日本列島旅鴉

風が吹くまま西東、しがない旅鴉の日常を綴ります。

急浮上

2020-09-18 21:16:53 | 旅日記
先週末の時点で具体的な再開を見通していたわけではありません。しかし俄に現実味を帯びつつあります。来るべき連休からの再開が急浮上してきました。
「自粛」も「我慢」も一切するつもりはないと主張してきました。しかるに長らくとどまったのは、そうならざるを得ないように仕向ける卑劣な政策の影響によるところが第一です。それがひとまず緩和されると、今度は長雨、酷暑が続き、その後は再び長雨に祟られました。四連休の予報も全く期待できず、九月を棒に振ることも覚悟していたところでした。しかし、土壇場になって様相が変わりました。関東は相変わらずの予報ながらも、西日本ではおおむね晴の予報に一変したのです。長らく止んでいた風が、ようやく吹いてきたのを実感しています。

「新しい生活様式」などといいながら、その実態は「古い生活様式」を死守するための一時的な「我慢」でしかありません。自身の目指す「新しい活動様式」は、近年頓に陰りが目立つ体力とも相談しつつ、少しでも長く旅を続けていくための方策です。社会情勢が緩和されたからといって、何もかも元通りにするつもりはありません。何かにつけて行動が制約される世知辛いご時世、あえて活動するならば、今行くべき必然性がある場所に限りたいという考えがあります。
かような観点に照らして、最も差し迫っていた目的地の一つが北陸、特に福井です。金沢以東の在来線を壊滅に追い込んだ新幹線が、三年後には敦賀に延びます。そうなれば、天下の北陸本線もいよいよ有名無実化するわけです。終焉迫る北陸特急の記録は、数年来喫緊の課題であり続けてきました。しかるに直近は機会を逃す場面が続き、三年前の秋を最後に撮影からは遠ざかっています。仮に今季も逃すとすると、開業までに秋は二度しか巡ってきません。そうなることの損失は計り知れないものがありました。四連休に好天が重なろうとしている状況は、行けという思し召しと見ることもできます。半年にわたる足止めに、終止符を打つ可能性が高まりました。

ただし、喜び勇んで飛び出すわけでもありません。ひとまず明日は見送る可能性が濃厚となりました。これも「新しい活動様式」の一環です。
要因の一つとして体力的な問題があります。北陸三県の中でも、福井の遠さは別格です。500kmをはるかに超える長距離を、一日で走りきるのはかなり厳しいものがあります。

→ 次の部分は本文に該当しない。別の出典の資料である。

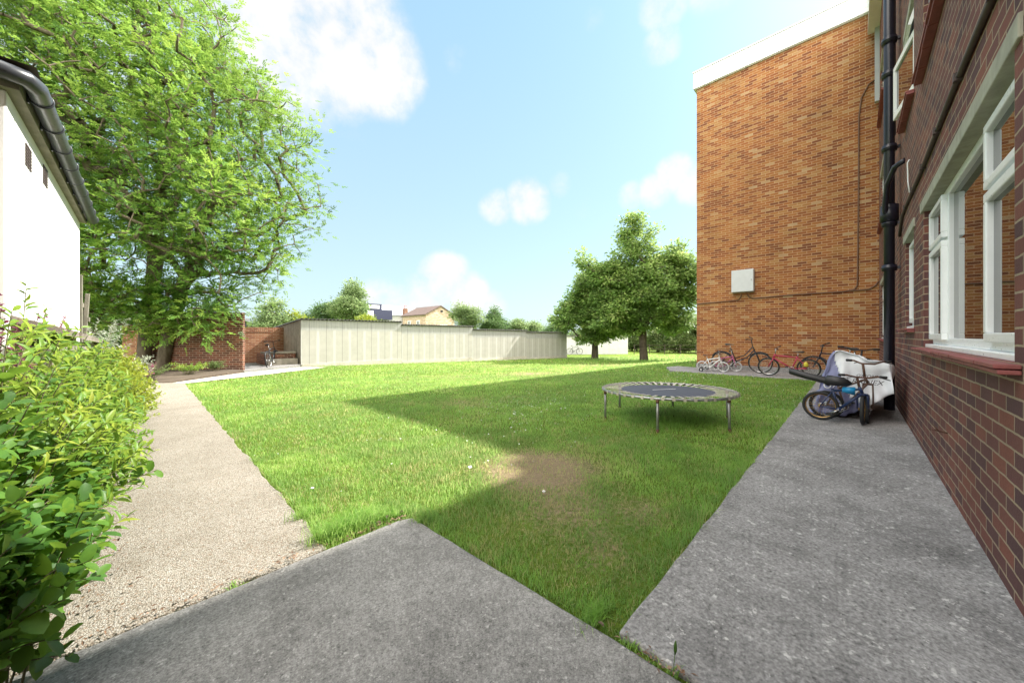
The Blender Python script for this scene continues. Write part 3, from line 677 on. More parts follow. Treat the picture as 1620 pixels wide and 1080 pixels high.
# ------------------------------------------------------------------ houses and walls beyond
bh = thing('gabled_house', 'yellow brick gabled house with brown tiled roof showing above the garages', 'house', (36, 55, -1)); OFF = bh.location.copy()
hx0, hx1, hy0, hy1 = 33.0, 39.0, 51.9, 59.5; he, hr = 4.65, 6.15
b = MB(); b.add([(hx0, hy0, -1), (hx1, hy0, -1), (hx1, hy0, he), ((hx0 + hx1) / 2, hy0, hr), (hx0, hy0, he)], [(0, 1, 2, 3, 4)])
b.add([(hx0, hy0, -1), (hx0, hy1, -1), (hx0, hy1, he), (hx0, hy0, he)], [(3, 2, 1, 0)]); b.add([(hx1, hy0, -1), (hx1, hy1, -1), (hx1, hy1, he), (hx1, hy0, he)], [(0, 1, 2, 3)])
b.add([(hx0, hy1, -1), (hx1, hy1, -1), (hx1, hy1, he), ((hx0 + hx1) / 2, hy1, hr), (hx0, hy1, he)], [(4, 3, 2, 1, 0)])
P(b, 'wall', M['yellow_brick'], bh)
b = MB(); mx = (hx0 + hx1) / 2
for s_, xe in ((-1, hx0 - .25), (1, hx1 + .25)):
    zz = he - .12
    b.add([(xe, hy0 - .2, zz), (xe, hy1 + .2, zz), (mx, hy1 + .2, hr + .02), (mx, hy0 - .2, hr + .02), (xe, hy0 - .2, zz + .16), (xe, hy1 + .2, zz + .16), (mx, hy1 + .2, hr + .2), (mx, hy0 - .2, hr + .2)],
          [(0, 1, 2, 3), (7, 6, 5, 4), (0, 3, 7, 4), (1, 5, 6, 2), (0, 4, 5, 1)])
P(b, 'roof', M['roof_tile'], bh)
for y in (53.6, 56.6):
    b = MB(); bar_frame(b, 0, 1.0, 2.6, 3.7, -.05, .02, .1); b.box(.46, .54, -.04, .01, 2.7, 3.6)
    b.v = [(hx0 - .03 + p[1], y + p[0], p[2]) for p in b.v]; wf = P(b, 'window', M['white'], bh)
    b = MB(); b.add([(hx0 - .02, y + .1, 2.7), (hx0 - .02, y + .9, 2.7), (hx0 - .02, y + .9, 3.6), (hx0 - .02, y + .1, 3.6)], [(0, 1, 2, 3)]); P(b, 'pane', M['glass'], wf)
b = MB(); bar_frame(b, 35.9, 37.4, 1.9, 3.0, hy0 - .03, hy0 + .01, .08); wf = P(b, 'window', M['white'], bh)
b = MB(); b.box(35.98, 37.32, hy0 - .02, hy0 - .005, 1.98, 2.92); P(b, 'pane', M['glass'], wf)
b = MB(); b.box(36.0, 36.5, hy0 - .02, hy0 - .002, 5.15, 5.5); P(b, 'vent', M['black_plastic'], bh)

mh = thing('modern_house', 'pale modern house with navy dormer and chimney, left of the gabled brick house', 'house', (30, 70, -1)); OFF = mh.location.copy()
b = MB(); b.box(28, 43, 68, 78, -1, 5.2); P(b, 'wall', M['grey_wall'], mh)
b = MB(); b.add([(27.5, 67.6, 5.2), (43.4, 67.6, 5.2), (43.4, 73, 7.6), (27.5, 73, 7.6), (27.5, 78.4, 5.2), (43.4, 78.4, 5.2)], [(0, 1, 2, 3), (3, 2, 5, 4), (0, 3, 4), (1, 5, 2)]); P(b, 'roof', M['pale_roof'], mh)
b = MB(); b.box(28.2, 34.5, 66.2, 70, 4.2, 6.1); b.box(28.4, 32.5, 66.6, 71, 6.102, 7.2); P(b, 'dormer', M['blue_cladding'], mh)
b = MB(); b.box(28.8, 30.6, 66.1, 66.19, 4.35, 5.8); b.box(29.8, 32, 66.5, 66.59, 6.3, 6.95); P(b, 'window', M['white'], mh)
b = MB(); b.box(37.6, 38.4, 67.0, 67.8, 3, 6.7); ch = P(b, 'chimney', M['red_brick'], mh)
b = MB(); b.tube([(37.8, 67.4, 6.7), (37.8, 67.4, 7.3)], .1, 10); b.tube([(38.2, 67.4, 6.7), (38.2, 67.4, 7.3)], .1, 10); P(b, 'chimney_pot', M['tile_red'], ch)

fg = thing('white_garage', 'white-painted garage far beyond the left maple, with a black bicycle against it', 'garage', (30, 22, -.6)); OFF = fg.location.copy()
def boxrot(b, a, d, dep, z0, z1):   # a wall box from point a to point d, depth dep behind it
    a = Vector((*a, 0)); d = Vector((*d, 0)); u = (d - a); n = Vector((-u.y, u.x, 0)).normalized() * dep
    c = (a + d) / 2 + n / 2; b.obox((c.x, c.y, (z0 + z1) / 2), u / 2, n / 2, (0, 0, (z1 - z0) / 2))
b = MB(); boxrot(b, (30.3, 21.3), (35.6, 17.2), 4, -1.2, 1.05); P(b, 'wall', M['white_wall'], fg)
b = MB(); boxrot(b, (30.1, 21.3), (35.7, 17.0), 4.3, 1.052, 1.14); P(b, 'roof', M['asbestos'], fg)
pf = thing('rail_fence', 'thin dark post-and-rail fence along the far edge of the lawn', 'fence', (38, 16, -.7)); OFF = pf.location.copy()
for i in range(9):
    x = 35.8 + .85 * i; y = 16.6 - 1.25 * i; b = MB(); b.box(x - .03, x + .03, y - .03, y + .03, -1, .2); P(b, 'post', M['cable'], pf)
b = MB()
for z in (-.25, .12): boxrot(b, (35.8, 16.6), (42.6, 6.6), .03, z - .015, z + .015)
P(b, 'rail', M['cable'], pf)

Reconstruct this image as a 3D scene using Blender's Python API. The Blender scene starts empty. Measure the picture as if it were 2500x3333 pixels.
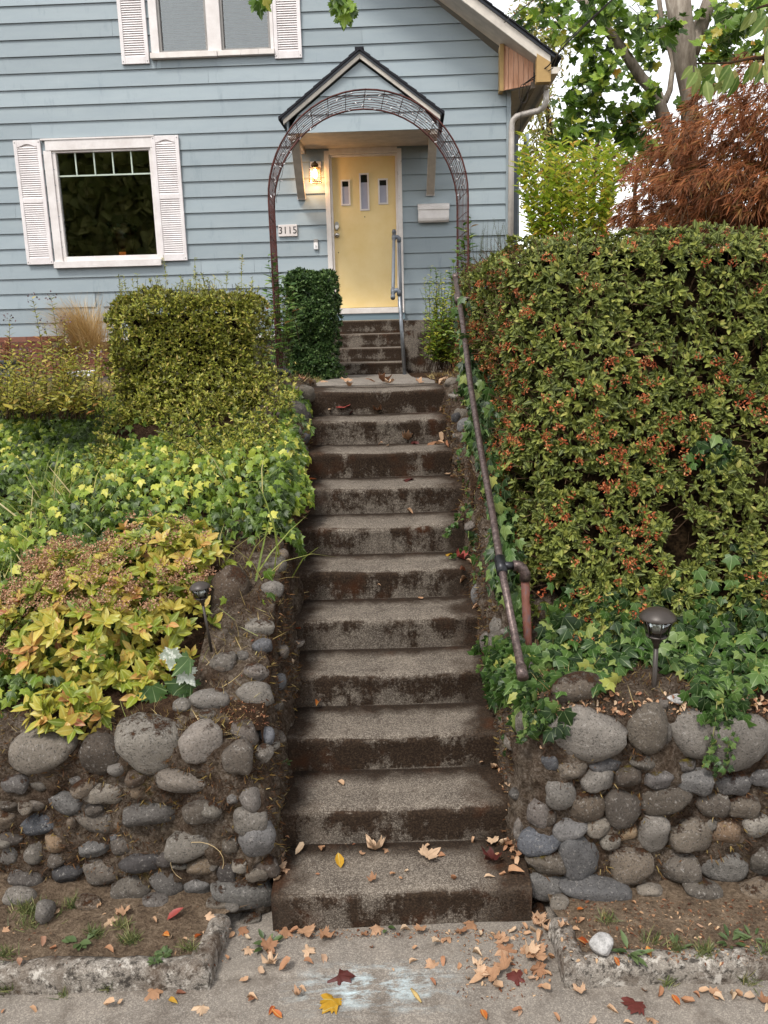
import bpy, math, random
import numpy as np
from mathutils import Vector, Matrix, noise
from mathutils.bvhtree import BVHTree
random.seed(7); rng = np.random.default_rng(7)
rad = math.radians
scene = bpy.context.scene

# ---------------------------------------------------------------- camera
FOC = 2700.0; PITCH = rad(13.2); ROLL = rad(1.45); EYE = Vector((0, 0, 2.297))   # focal length in pixels of a 2500x3333 picture
_c, _s = math.cos(PITCH), math.sin(PITCH)
_up = Vector((0, _s, _c)); CF = Vector((0, _c, -_s)); _r = Vector((1, 0, 0))
CR = _r*math.cos(ROLL) - _up*math.sin(ROLL); CU = _r*math.sin(ROLL) + _up*math.cos(ROLL)
cam = bpy.data.cameras.new('camera'); cam_o = bpy.data.objects.new('camera', cam)
scene.collection.objects.link(cam_o); scene.camera = cam_o
cam.sensor_fit = 'VERTICAL'; cam.sensor_height = 36.0; cam.sensor_width = 27.0; cam.lens = FOC/3333*36
cam.clip_start = 0.05; cam.clip_end = 2000
mw = Matrix((( CR.x, CU.x, -CF.x, EYE.x), (CR.y, CU.y, -CF.y, EYE.y), (CR.z, CU.z, -CF.z, EYE.z), (0, 0, 0, 1)))
cam_o.matrix_world = mw

# ---------------------------------------------------------------- sky, sun, exposure
SUN_EL, SUN_AZ = rad(58), rad(215)          # azimuth clockwise from +Y
world = bpy.data.worlds.new('World'); scene.world = world; world.use_nodes = True
wn = world.node_tree; wn.nodes.clear()
sky = wn.nodes.new('ShaderNodeTexSky'); sky.sky_type = 'NISHITA'; sky.sun_disc = False
sky.sun_elevation = SUN_EL; sky.sun_rotation = SUN_AZ; sky.air_density = 1.0; sky.dust_density = 0.6; sky.ozone_density = 1.0
hs = wn.nodes.new('ShaderNodeHueSaturation'); hs.inputs['Saturation'].default_value = 0.12
bg = wn.nodes.new('ShaderNodeBackground'); bg.inputs['Strength'].default_value = 0.15
wo = wn.nodes.new('ShaderNodeOutputWorld')
wn.links.new(sky.outputs[0], hs.inputs['Color']); wn.links.new(hs.outputs[0], bg.inputs[0]); wn.links.new(bg.outputs[0], wo.inputs[0])
sun = bpy.data.lights.new('sun', 'SUN'); sun.energy = 1.4; sun.angle = rad(12); sun.color = (1.0, 0.96, 0.9)
sun_o = bpy.data.objects.new('sun', sun); scene.collection.objects.link(sun_o)
sd = Vector((math.sin(SUN_AZ)*math.cos(SUN_EL), math.cos(SUN_AZ)*math.cos(SUN_EL), math.sin(SUN_EL)))
sun_o.rotation_euler = sd.to_track_quat('Z', 'Y').to_euler()
vs = scene.view_settings; vs.view_transform = 'Standard'; vs.look = 'None'; vs.exposure = 1.15; vs.gamma = 1.0; vs.use_curve_mapping = False
scene.cycles.max_bounces = 6; scene.cycles.diffuse_bounces = 3; scene.cycles.glossy_bounces = 3; scene.cycles.transmission_bounces = 6
scene.cycles.transparent_max_bounces = 8

# ---------------------------------------------------------------- helpers: photograph geometry
def ray(px, py): return CR*((px-1250)/FOC) + CU*((1666.5-py)/FOC) + CF
def at_y(px, py, Y): d = ray(px, py); return EYE + d*(Y/d.y)
def at_z(px, py, Z): d = ray(px, py); return EYE + d*((Z-EYE.z)/d.z)
K = 2500/1659.0
def V(x, y, Y): return at_y(x*K, y*K, Y)
def depth(p): return (p-EYE).dot(CF)
FA = rad(2.2); FU = Vector((math.cos(FA), -math.sin(FA), 0)); FN = Vector((math.sin(FA), math.cos(FA), 0))
def c1(x, y): return (x/1.9518, y/1.9518)
def c2(x, y): return (800+x/1.9518, y/1.9518)
def c3(x, y): return (1600+x/1.843, y/1.843)
def c5(x, y): return (1550+x/4.1475, 150+y/4.1475)
FO = at_y(*c2(770, 1955), 11.4)             # middle of the door sill
def FX(p, off=0.0):                          # point on the facade plane moved `off` metres towards the street -> house x, z
    d = ray(*p); t = ((FO-FN*off-EYE).dot(FN))/d.dot(FN); q = EYE + d*t - FO
    return q.dot(FU), q.z
col = scene.collection

# ---------------------------------------------------------------- helpers: objects
def lin(h):
    h = h.lstrip('#'); o = []
    for i in (0, 2, 4):
        v = int(h[i:i+2], 16)/255; o.append(v/12.92 if v <= .04045 else ((v+.055)/1.055)**2.4)
    return (*o, 1.0)
def tag(o, label=None, cat=None, group=None, kind=None):
    if label: o['label'] = label
    if cat: o['category'] = cat
    if group: o['group'] = group
    if kind: o['kind'] = kind
    return o
def thing(name, label, cat, loc=(0, 0, 0), group=None, rz=0.0):
    o = bpy.data.objects.new(name, None); col.objects.link(o); o.location = loc; o.rotation_euler = (0, 0, rz)
    o.empty_display_size = 0.1
    return tag(o, label, cat, group)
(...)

数年前までならともかく、業務を終えたその晩に、まともに休めもしないまま、高速道を延々飛ばしていくだけの体力気力はもうありません。半年ぶりの再開ということもあり、一日準備に充ててから出ようという狙いがあります。
もう一つの事情として、多数派が死守しようと血道を上げる「古い生活様式」へのささやかな抵抗があります。大量の労働者が一斉に働き一斉に休む結果、連休の度に行く先々が混み合うという現象を、かねがね貧しい、煩わしいと思っていました。遠出を悪とみなす風潮も根強く存在するとはいえ、四連休ともなれば相当混むのは必至でしょう。予約サイトを調べても、明日明後日の混みようは相当なものです。長らく「自粛」をした人々が、連休にかこつけ一斉に繰り出そうとする中、それに合わせて動くことは、「古い生活様式」への服従にもなりかねません。無闇な「自粛」を批判してきた者としては、最も混む初日だけでも避けたいという心理が働きました。

日程が連続すればするほど休みの価値は増してきます。しかるに一日棒に振る決断ができるのは、連休明けの一日も好天と予想され、なおかつその日を休める見通しが立ったからです。例年なら花見の旅に注ぎ込む分がそのまま空き、休みの枠には余裕があります。「新しい活動様式」の一環として、休みをうまく活かしつつ混雑を避けるための工夫も追求していくつもりです。